Picture a 30 something teacher, his school years behind him, confidently assessing his students. He has Black students and finds himself wondering why they frequently wind up in detention, why their parents don’t show up on parent night, why they seem disengaged, and they seem to be intent on interacting with their peer group. There are exceptions and he wonders why the rest can’t be like the exceptions. Sometimes his mind wanders to their names, so bizarre, stereotypical…… and yet, many have Mary and John type names; what happened to the rest of the Tyrones and Shaniquas? Why this apparent desire to separate themselves?
Oh, segregation, yeah, but that was a long time ago, and it was covered in his American Minorities class and OMG, the television is full of memorials and mentions of the suffering of Blacks, but what does that long-ago stuff have to do with kids whose minds don’t seem on success? He hears people on TV talk about the inner-city culture, a culture of dependency, of no ambition, even of criminal tendencies. In fact, a number of his Black students have parole officers or social workers.

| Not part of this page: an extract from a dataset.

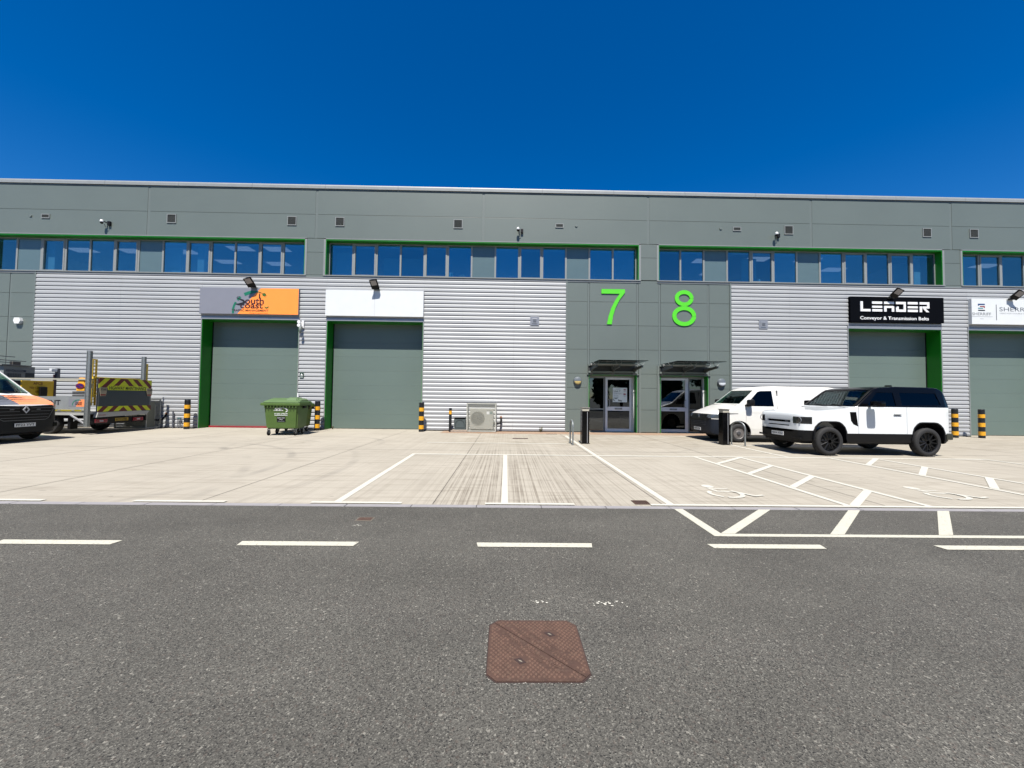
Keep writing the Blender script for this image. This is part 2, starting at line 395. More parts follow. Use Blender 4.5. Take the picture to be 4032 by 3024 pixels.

The Black kids are a minority in the school, but they seem accepted OK and he cannot account for the behavior that sets them apart, unless they just want to be apart.
This composite picture of a teacher is based on a large amount of input over the years. It is not exaggerated and it is documented; my personal documentation derives from many conversations, eavesdropping, blog reading, listening to radio and TV, on and on. Anecdotal, yes, but documented by social scientists. Mr. Teacher, be he White or Black or Other, is too young to have experienced segregation first-hand the way us older folks did, having to sit in a high school classroom and be lectured by a Latin teacher who wanted to make sure this Northern boy knew about the Black people —- although “Black people” was never the word used. Sadly, Mr. Teacher would be more shocked by the use of the N-word than by the content, the vicious hatred, the violence invoked against Blacks who dared violate the code, the Southern Way of Life. All he has is grainy black-and-white images of marchers long ago set upon by funny-looking figures screaming and yelling, nothing he has ever seen or even heard of except in the videos in his social studies classes in high school.
So the long-term effects of segregation pass him by just like the long-term effects of slavery do; someone explaining that while his grandparents were building equity in their home so they could send his parent to college, the parents of his Black students only recently were able to secure mortgages and join the American dream. His eyes glaze over when economic and financial injustice are invoked. Discrimination? Sure, but in the past. What is holding these people back now?
To give my reader perspective on this, in 1966 my supervisor at the welfare office told me that Blacks were clearly inferior based on the simple fact that they had been in this country for over 200 years, yet immigrants of only a couple of generations presence had far surpassed them. Nothing about segregation, despite being from Virgina, the state that had closed down its school system 10 years earlier to avoid desegregation. Years later, I recalled he had run private school in Virginia, and it dawned on me that he had run one of the White academies. And he was the liberal among the social workers in the welfare department!
We are only 18 years out from the publication of The Bell Curve, Murray’s sly attempt to tell us the only reason Blacks are behind economically is their IQ points. Since then, Neil DeGrasse Tyson is America’s premier astronomer and corporate CEOs are Black and top lawyers and politicians are Black, and military leaders are Black….. just how many of those “exceptions” Murray jovially cautioned us about can there be? It is looking more and more like the more opportunity Blacks are afforded, the more they succeed. And that is the ONLY thing that will end the subtle racism of our teacher, who cannot see that many of his White students behave the same way as his Black students and that many Black students come out of a history that makes their integration into the society difficult….. because their grandparents grew up in segregation.